What is tan degrees?
The tangent of an angle in degrees is a trigonometric function that relates the angle's opposite side to its adjacent side in a right-angled triangle. It's calculated as the ratio of the sine to the cosine of the angle.
In practical terms, tan(θ) gives the slope of a line that makes an angle θ with the x-axis. This makes it valuable in fields like architecture, engineering, and physics where angles and slopes are frequently analyzed.
How to calculate tan degrees
To calculate the tangent of an angle in degrees:
- Convert the angle from degrees to radians (multiply by π/180)
- Calculate the sine and cosine of the angle in radians
- Divide the sine by the cosine to get the tangent
This process is automated in our calculator, but understanding these steps helps you interpret the results correctly.
Tan degrees formula
tan(θ) = sin(θ) / cos(θ)
Where θ is the angle in degrees
The formula shows that the tangent is simply the ratio of the sine to the cosine of the angle. This relationship is fundamental in trigonometry and appears in many physics and engineering equations.
Tan degrees examples
Example 1: Basic calculation
Calculate tan(30°):
- Convert 30° to radians: 30 × (π/180) ≈ 0.5236 radians
- sin(0.5236) ≈ 0.5
- cos(0.5236) ≈ 0.8660
- tan(30°) = 0.5 / 0.8660 ≈ 0.5774
The calculator would show this result as approximately 0.577.
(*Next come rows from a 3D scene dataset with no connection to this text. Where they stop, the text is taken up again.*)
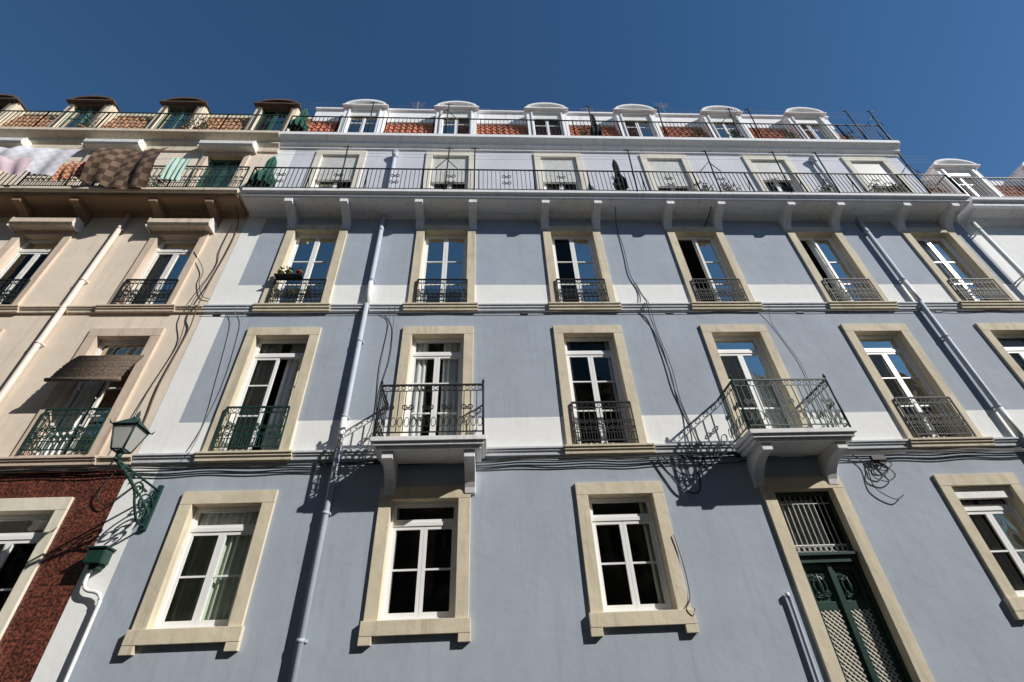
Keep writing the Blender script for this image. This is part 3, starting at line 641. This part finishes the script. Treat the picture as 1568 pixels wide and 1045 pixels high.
pot((-8.35,-.4,10.50),.12,.3,"pot_terracotta",(.15,.12,.3),90,("leaf",))
# ================================================================= CLOTHES POSTS / PARASOLS
def post(x,y,z0,h,lean=0,stay=True):
    q=MB("clothesline_post"); q.tube([(x,y,z0),(x+lean,y-.12,z0+h)],.02,"iron_black",6)
    q.tube([(x+lean-.12,y-.12,z0+h-.06),(x+lean+.12,y-.12,z0+h-.06)],.012,"iron_black",5)
    if stay:
        q.tube([(x-.28,y,z0+.93),(x,y-.08,z0+1.25)],.012,"iron_black",5); q.tube([(x+.28,y,z0+.93),(x,y-.08,z0+1.25)],.012,"iron_black",5)
    q.done()
for x,s in ((-3.65,0),(-1.03,1),(-.29,0),(6.1,1),(8.0,0),(9.3,0),(11.8,1),(3.9,0)): post(x,-.68,10.53,1.75,random.uniform(-.04,.1),s)
for x,s in ((-3.5,0),(-1.2,1),(5.55,0),(7.9,1),(8.6,0),(12.0,0),(12.75,1),(3.3,0)): post(x,-.3,13.9,1.6,random.uniform(-.04,.12),s)
for (yy,zz) in ((-.80,12.15),(-.42,15.35)):
    q=MB("clothesline"); 
    for k in range(3): q.tube([(-5.9,yy+.03*k,zz-.1*k),(0,yy+.03*k,zz-.14-.1*k),(6,yy+.03*k,zz-.1*k),(12.6,yy+.03*k,zz-.02-.1*k)],.003,"cable_grey",4)
    q.done()
def parasol(x,y,z0,h,r,m):
    q=MB("folded_parasol"); q.tube([(x,y,z0),(x,y,z0+h)],.018,"zinc",8)
    vs=[];fs=[];N=20;R=9
    for j in range(R+1):
        t=j/R; z=z0+h*.22+h*.76*t; rr=r*(1-t)**.7*(.75+.25*math.sin(t*9))+.02
        for i in range(N):
            a=2*math.pi*i/N; k=rr*(1+.35*(i%2)-.1*math.sin(3*a+j)); vs.append((x+k*math.cos(a),y+k*math.sin(a),z))
    for j in range(R):
        for i in range(N): fs.append((j*N+i,j*N+(i+1)%N,(j+1)*N+(i+1)%N,(j+1)*N+i))
    q.add(vs,fs,m); q.done()
parasol(-5.75,-.42,10.54,1.8,.24,"fabric_green"); parasol(-5.7,-.1,13.9,1.7,.22,"fabric_green"); parasol(3.62,-.45,10.54,1.8,.13,"fabric_dark"); parasol(3.5,-.1,13.9,1.7,.14,"fabric_dark")
# ================================================================= LAUNDRY
def laundry(name,x0,x1,z0,z1,y,m,bulge=.1,skew=0,uneven=.1):
    q=MB(name); NX,NZ=26,14; vs=[];fs=[]; ph=random.random()*6
    for j in range(NZ+1):
        t=j/NZ
        for i in range(NX+1):
            s=i/NX; x=x0+(x1-x0)*s+skew*(1-t); zb=z0+uneven*math.sin(s*5+ph)
            z=zb+(z1-.07*math.sin(s*math.pi*3)**2-zb)*t
            vs.append((x,y-bulge*math.sin(t*2.6)*(.6+.4*math.sin(s*7+ph))-.03*math.sin(s*23+ph+t*2)*(1-t*.5),z))
    for j in range(NZ):
        for i in range(NX): a=j*(NX+1)+i; fs.append((a,a+1,a+NX+2,a+NX+1))
    q.add(vs,fs,m,True); q.done()
laundry("hanging_blanket",-9.75,-8.15,10.42,11.95,-.78,"cloth_checked",.22,0,.12)
laundry("hanging_sheet",-12.4,-10.3,10.9,11.95,-.80,"cloth_white",.15,-.2,.15)
laundry("hanging_sheet",-13.0,-11.2,10.7,11.5,-.86,"cloth_pink",.12,.1,.15)
laundry("hanging_cloth",-10.6,-9.8,10.7,11.4,-.76,"cloth_red",.08,0,.08)
laundry("hanging_towel",-8.02,-7.55,10.75,11.7,-.74,"cloth_mint",.05,0,.03)
q=MB("clothesline"); q.tube([(-14,-.8,11.95),(-10.3,-.79,11.93),(-7.3,-.76,11.9)],.004,"cable_grey",4); q.tube([(-14,-.86,11.5),(-10,-.78,11.42),(-7.3,-.75,11.72)],.004,"cable_grey",4)
for x in (-13.9,-10.2,-7.35): q.tube([(x,-.67,10.52),(x,-.8,12.0)],.016,"iron_green",5)
q.done()
bl=MB("bamboo_blind"); bx0,bx1=-7.95,-6.72
for k in range(26):
    t=k/25; z=5.86-.72*t+random.uniform(-.004,.004); y=-.07-.27*t-.03*math.sin(t*3.1)
    bl.tube([(bx0+random.uniform(-.015,.015),y,z),((bx0+bx1)/2,y-.01,z-.01),(bx1+random.uniform(-.015,.015),y,z)],.017,"bamboo",5)
for x in (bx0+.2,bx1-.2): bl.tube([(x,-.05,5.88),(x,-.36,5.1)],.012,"bamboo",4)
bl.tube([(bx0-.03,-.36,5.12),(bx1+.03,-.36,5.12)],.04,"bamboo",8); bl.done()
# ================================================================= SKY, SUN, CAMERA
sd=Vector((1.6,-1.0,1.18)).normalized()
el=math.asin(sd.z); az=math.atan2(sd.x,sd.y)
w=bpy.data.worlds.new("World"); scene.world=w; w.use_nodes=True; n=w.node_tree.nodes; l=w.node_tree.links
bg=n["Background"]; sk=n.new("ShaderNodeTexSky"); sk.sky_type='NISHITA'; sk.sun_disc=False; sk.sun_elevation=el; sk.sun_rotation=az; sk.altitude=50; sk.air_density=1.05; sk.dust_density=0.; sk.ozone_density=2.0
hs=n.new("ShaderNodeHueSaturation"); hs.inputs["Saturation"].default_value=1.22
l.new(sk.outputs[0],hs.inputs["Color"]); l.new(hs.outputs[0],bg.inputs[0]); bg.inputs[1].default_value=.095
su=bpy.data.lights.new("sun","SUN"); su.energy=5; su.angle=math.radians(.5); su.color=(1,.965,.91)
so=bpy.data.objects.new("sun",su); scene.collection.objects.link(so); so.rotation_euler=(-sd).to_track_quat('-Z','Y').to_euler(); so.location=(20,-20,40)
yaw,pit,roll=math.radians(3.778),math.radians(37.758),math.radians(-2.746)
F=Vector((math.sin(yaw)*math.cos(pit),math.cos(yaw)*math.cos(pit),math.sin(pit))); R=Vector((math.cos(yaw),-math.sin(yaw),0)); U=R.cross(F)
R2=R*math.cos(roll)+U*math.sin(roll); U2=-R*math.sin(roll)+U*math.cos(roll)
cd=bpy.data.cameras.new("camera"); cd.sensor_width=36; cd.lens=740/1568*36; cd.clip_end=5000; cd.clip_start=.05
co=bpy.data.objects.new("camera",cd); scene.collection.objects.link(co)
M=Matrix.Identity(4)
for i in range(3): M[i][0]=R2[i];M[i][1]=U2[i];M[i][2]=-F[i]
M.translation=Vector((0,-8,Z0)); co.matrix_world=M; scene.camera=co
scene.view_settings.view_transform='Standard'; scene.view_settings.look='None'; scene.view_settings.exposure=0
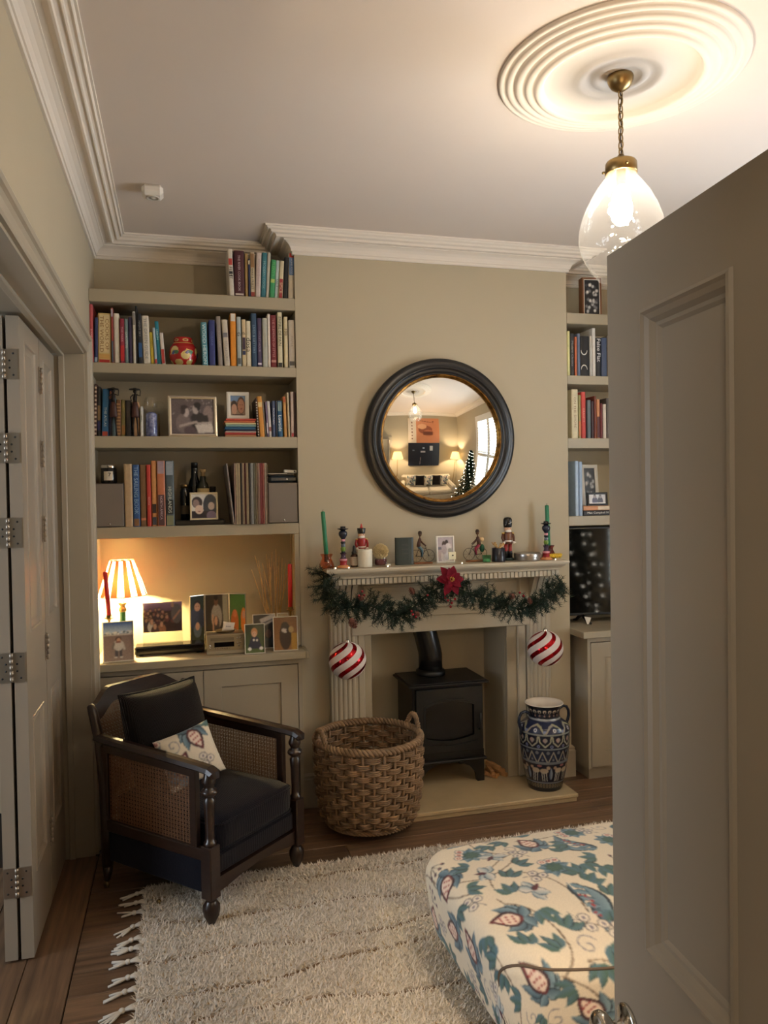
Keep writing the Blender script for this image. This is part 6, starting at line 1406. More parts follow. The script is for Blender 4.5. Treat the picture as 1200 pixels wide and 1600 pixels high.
# ------------------------------------------------------------------ things along the mantel shelf
MS = MZ+.0006; MY = 3.86
def mpos(px, Y=MY, py=880): return onY(px, py, Y).x
M_AMBER = thin_glass('amber_glass', (.86, .36, .12), milk=.12); M_RUBY = thin_glass('ruby_glass', (.55, .10, .07), milk=.10)
def votive_holder(px, label, gm, pxt, Y=MY):
    x = mpos(px, Y); t = thing('glass_candleholder', label, 'candle holder', (x, Y, MS))
    MB().lathe([(0, .001), (.036, .001), (.038, .005), (.037, .018), (.030, .036), (.024, .048), (.024, .056), (.031, .068), (.032, .072)], 28, wob=lambda a, z: 1+.03*math.cos(12*a)).build('outer_glass', gm, t)
    MB().lathe([(0, .03), (.014, .032), (.015, .040), (.015, .070), (.013, .072)], 20).build('candle_cup', gm, t)
    return x
def straight_candle(x, Y, z0, z1, label, lean):
    t = thing('dinner_candle', label, 'candle', (x, Y, z0)); L = z1-z0
    MB().tube([(0, 0, 0), (lean*.5, 0, L*.5), (lean, 0, L-.004), (lean, 0, L)], [.0115, .0115, .0108, .006], 14).build('wax', M_GREENC, t); MB().tube([(lean, 0, L-.002), (lean+.001, 0, L+.009)], .0012, 5).build('wick', M_BLACK, t)
x = votive_holder(510.5, 'amber ribbed glass candle holder at the left end of the mantel', M_AMBER, 505)
straight_candle(x+.001, MY, MS+.0335, onY(506, 799, MY).z, 'green dinner candle in the amber holder at the mantel left end', mpos(506, MY, 800)-mpos(512, MY, 862))
x = votive_holder(857.5, 'dark red glass candle holder behind the right painted candlestick', M_RUBY, 858, 3.93)
straight_candle(x+.001, 3.93, MS+.0335, onY(857.5, 789, 3.93).z, 'green dinner candle in the dark red holder at the mantel right end', mpos(857, 3.93, 790)-mpos(860, 3.93, 848))
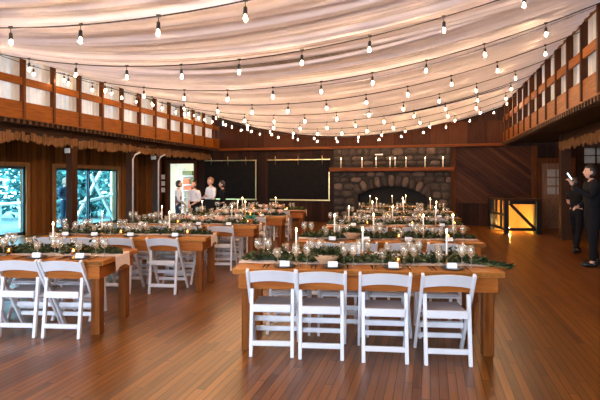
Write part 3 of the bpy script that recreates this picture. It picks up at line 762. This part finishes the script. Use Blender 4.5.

Example 2: Practical application
In a right-angled triangle with angle θ = 45° and opposite side length 1, the adjacent side length can be found using tan(45°):
- tan(45°) = opposite/adjacent = 1/adjacent
- Since tan(45°) = 1, adjacent = 1
- Using Pythagoras' theorem, hypotenuse = √(1² + 1²) ≈ 1.414
This shows how tan degrees helps solve geometric problems.
Tan degrees table
This table shows tan(θ) for common angles between 0° and 90°.
| Angle (degrees) | tan(θ) |
|---|---|
| 0° | 0 |
| 30° | ≈0.577 |
| 45° | 1 |
| 60° | ≈1.732 |
| 90° | Undefined (approaches ∞) |
Tan degrees FAQ
- What is the difference between tan and cot?
- Cotangent (cot) is the reciprocal of tangent. So cot(θ) = 1/tan(θ). This means cot(45°) = 1 while tan(45°) = 1.
- When is tan(θ) undefined?
- tan(θ) is undefined when cos(θ) = 0, which occurs at 90° and 270° (and their coterminal angles). At these points, the tangent function approaches infinity.
- How does tan degrees relate to real-world problems?
- tan(θ) is used in many real-world applications including calculating slopes, analyzing waves, determining angles of elevation/depression, and solving right-angled triangle problems in construction and engineering.
- Can I calculate tan of negative angles?
- Yes, tan(θ) is an odd function, meaning tan(-θ) = -tan(θ). For example, tan(-30°) = -tan(30°) ≈ -0.577.
- What's the difference between tan and atan?
- tan(θ) gives the ratio of opposite to adjacent sides for angle θ, while atan(y/x) gives the angle whose tangent is y/x. They are inverse functions of each other.